◆ **What the task asks**
Drop the images; return everything else in the listing below exactly.

◆ **Provided material**
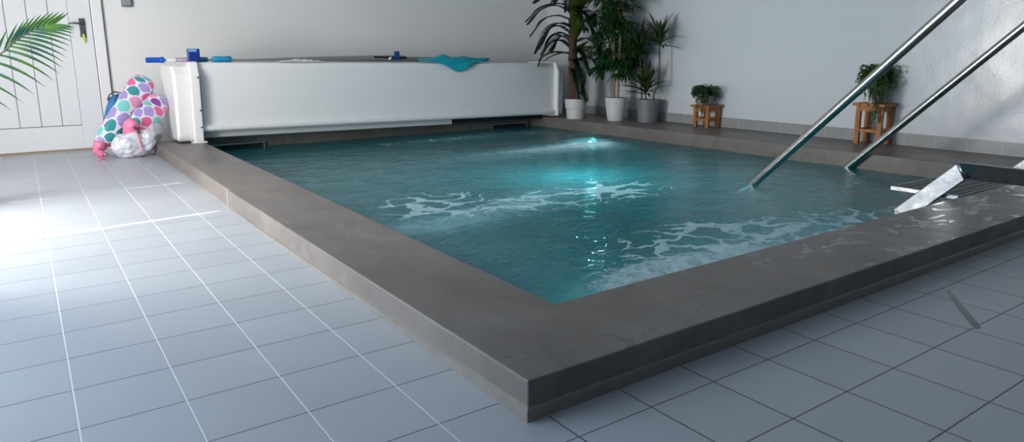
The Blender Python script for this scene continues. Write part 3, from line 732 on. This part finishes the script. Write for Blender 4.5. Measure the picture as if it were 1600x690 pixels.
def trailing(x, y, z, name, label, mat, potr, poth, nst, spread, hgt, leaf, hang, dens, cat='potted plant'):
    t = thing(name, (x, y, z), label, cat)
    MB().lathe([(0, 0), (potr*.75, 0), (potr*.8, .004), (potr, poth), (potr*1.04, poth), (potr*1.04, poth+.008), (potr*.93, poth+.008), (potr*.9, poth-.015), (0, poth-.015)], (x, y, z), 28).build('pot', M['potw'], t, smooth=True)
    f = MB(); stems = MB()
    for k in range(nst):
        a = R.uniform(0, 2*PI); sp = spread*R.uniform(.35, 1); up = hgt*R.uniform(.35, 1)
        hg = hang(a)*R.uniform(.3, 1)
        p = Vector((x, y, z+poth)); pts = [p.copy()]
        for i in range(1, 15):
            u = i/14
            q = Vector((x+math.cos(a)*sp*min(1, u*1.7)**.8+R.uniform(-1, 1)*.008, y+math.sin(a)*sp*min(1, u*1.7)**.8+R.uniform(-1, 1)*.008, z+poth+up*math.sin(min(1, u*1.5)*PI*.62)-hg*max(0, u-.3)/.7))
            if q.x > WX-.03: q.x = WX-.03
            pts.append(q)
        stems.tube(pts, .0022, 4, cap=False)
        for i in range(1, 14):
            for _ in range(dens):
                q = pts[i].lerp(pts[i+1], R.random()); d = Vector((R.uniform(-1, 1), R.uniform(-1, 1), R.uniform(-.7, .8))).normalized()
                e = q+d*leaf*1.8
                if e.x > WX-.012: d.x = -abs(d.x)
                f.blade(q, d, (R.uniform(-.3, .3), R.uniform(-.3, .3), 1), leaf*R.uniform(1.2, 2.1), leaf*R.uniform(.35, .6), .5, 3, .2)
    stems.build('stems', M['stem'], t); f.build('foliage', mat, t)
    return t
trailing(5.60, 4.09, z1, 'potted_fern', 'bushy green fern spilling over the low pine stool', M['leaf_fern'], .075, .10, 90, .17, .15, .017, lambda a: .10+.26*max(0, math.cos(a-PI*1.15))**3, 2)
trailing(5.63, 2.08, z2, 'trailing_ivy', 'leafy trailing ivy in a white pot on the taller stool behind the handrails', M['leaf_trail'], .075, .15, 120, .19, .24, .018, lambda a: .14+.42*max(0, math.cos(a-PI*1.22))**4, 2)

# ------------------------------------------------------------ tall plants in the corner
def palm_frond(mb, rib, pts, n, leaf, w, mid=.0035, droop=.5, taper=True, jitter=.06, up=(0, 0, 1), rnd=R):
    pts = [Vector(p) for p in pts]
    def ev(t):
        t *= len(pts)-1; i = min(int(t), len(pts)-2); f = t-i
        p0, p1, p2, p3 = pts[max(i-1, 0)], pts[i], pts[i+1], pts[min(i+2, len(pts)-1)]
        return .5*((2*p1)+(p2-p0)*f+(2*p0-5*p1+4*p2-p3)*f*f+(3*p1-p0-3*p2+p3)*f**3)
    path = [ev(k/14) for k in range(15)]
    rib.tube(path, [mid*(1.2-k/14) for k in range(15)], 6)
    for k in range(n):
        t = .12+.88*k/(n-1); p = ev(t); d = (ev(min(1, t+.02))-ev(t-.02)).normalized()
        s = d.cross(Vector(up)).normalized()
        ln = leaf*(math.sin(PI*(.18+.72*t))**.7)*rnd.uniform(1-jitter, 1+jitter)
        for sg in (-1, 1):
            dd = (s*sg*(1-.45*t)+d*(.45+.9*t)+Vector((0, 0, .12))).normalized()
            mb.blade(p, dd, Vector(up)+d*.1, ln, w*rnd.uniform(.85, 1.1), droop, 5, .3, .5, .35)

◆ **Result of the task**
The Blender Python script for this scene continues. Write part 3, from line 732 on. This part finishes the script. Write for Blender 4.5. Measure the picture as if it were 1600x690 pixels.
def trailing(x, y, z, name, label, mat, potr, poth, nst, spread, hgt, leaf, hang, dens, cat='potted plant'):
    t = thing(name, (x, y, z), label, cat)
    MB().lathe([(0, 0), (potr*.75, 0), (potr*.8, .004), (potr, poth), (potr*1.04, poth), (potr*1.04, poth+.008), (potr*.93, poth+.008), (potr*.9, poth-.015), (0, poth-.015)], (x, y, z), 28).build('pot', M['potw'], t, smooth=True)
    f = MB(); stems = MB()
    for k in range(nst):
        a = R.uniform(0, 2*PI); sp = spread*R.uniform(.35, 1); up = hgt*R.uniform(.35, 1)
        hg = hang(a)*R.uniform(.3, 1)
        p = Vector((x, y, z+poth)); pts = [p.copy()]
        for i in range(1, 15):
            u = i/14
            q = Vector((x+math.cos(a)*sp*min(1, u*1.7)**.8+R.uniform(-1, 1)*.008, y+math.sin(a)*sp*min(1, u*1.7)**.8+R.uniform(-1, 1)*.008, z+poth+up*math.sin(min(1, u*1.5)*PI*.62)-hg*max(0, u-.3)/.7))
            if q.x > WX-.03: q.x = WX-.03
            pts.append(q)
        stems.tube(pts, .0022, 4, cap=False)
        for i in range(1, 14):
            for _ in range(dens):
                q = pts[i].lerp(pts[i+1], R.random()); d = Vector((R.uniform(-1, 1), R.uniform(-1, 1), R.uniform(-.7, .8))).normalized()
                e = q+d*leaf*1.8
                if e.x > WX-.012: d.x = -abs(d.x)
                f.blade(q, d, (R.uniform(-.3, .3), R.uniform(-.3, .3), 1), leaf*R.uniform(1.2, 2.1), leaf*R.uniform(.35, .6), .5, 3, .2)
    stems.build('stems', M['stem'], t); f.build('foliage', mat, t)
    return t
trailing(5.60, 4.09, z1, 'potted_fern', 'bushy green fern spilling over the low pine stool', M['leaf_fern'], .075, .10, 90, .17, .15, .017, lambda a: .10+.26*max(0, math.cos(a-PI*1.15))**3, 2)
trailing(5.63, 2.08, z2, 'trailing_ivy', 'leafy trailing ivy in a white pot on the taller stool behind the handrails', M['leaf_trail'], .075, .15, 120, .19, .24, .018, lambda a: .14+.42*max(0, math.cos(a-PI*1.22))**4, 2)

# ------------------------------------------------------------ tall plants in the corner
def palm_frond(mb, rib, pts, n, leaf, w, mid=.0035, droop=.5, taper=True, jitter=.06, up=(0, 0, 1), rnd=R):
    pts = [Vector(p) for p in pts]
    def ev(t):
        t *= len(pts)-1; i = min(int(t), len(pts)-2); f = t-i
        p0, p1, p2, p3 = pts[max(i-1, 0)], pts[i], pts[i+1], pts[min(i+2, len(pts)-1)]
        return .5*((2*p1)+(p2-p0)*f+(2*p0-5*p1+4*p2-p3)*f*f+(3*p1-p0-3*p2+p3)*f**3)
    path = [ev(k/14) for k in range(15)]
    rib.tube(path, [mid*(1.2-k/14) for k in range(15)], 6)
    for k in range(n):
        t = .12+.88*k/(n-1); p = ev(t); d = (ev(min(1, t+.02))-ev(t-.02)).normalized()
        s = d.cross(Vector(up)).normalized()
        ln = leaf*(math.sin(PI*(.18+.72*t))**.7)*rnd.uniform(1-jitter, 1+jitter)
        for sg in (-1, 1):
            dd = (s*sg*(1-.45*t)+d*(.45+.9*t)+Vector((0, 0, .12))).normalized()
            mb.blade(p, dd, Vector(up)+d*.1, ln, w*rnd.uniform(.85, 1.1), droop, 5, .3, .5, .35)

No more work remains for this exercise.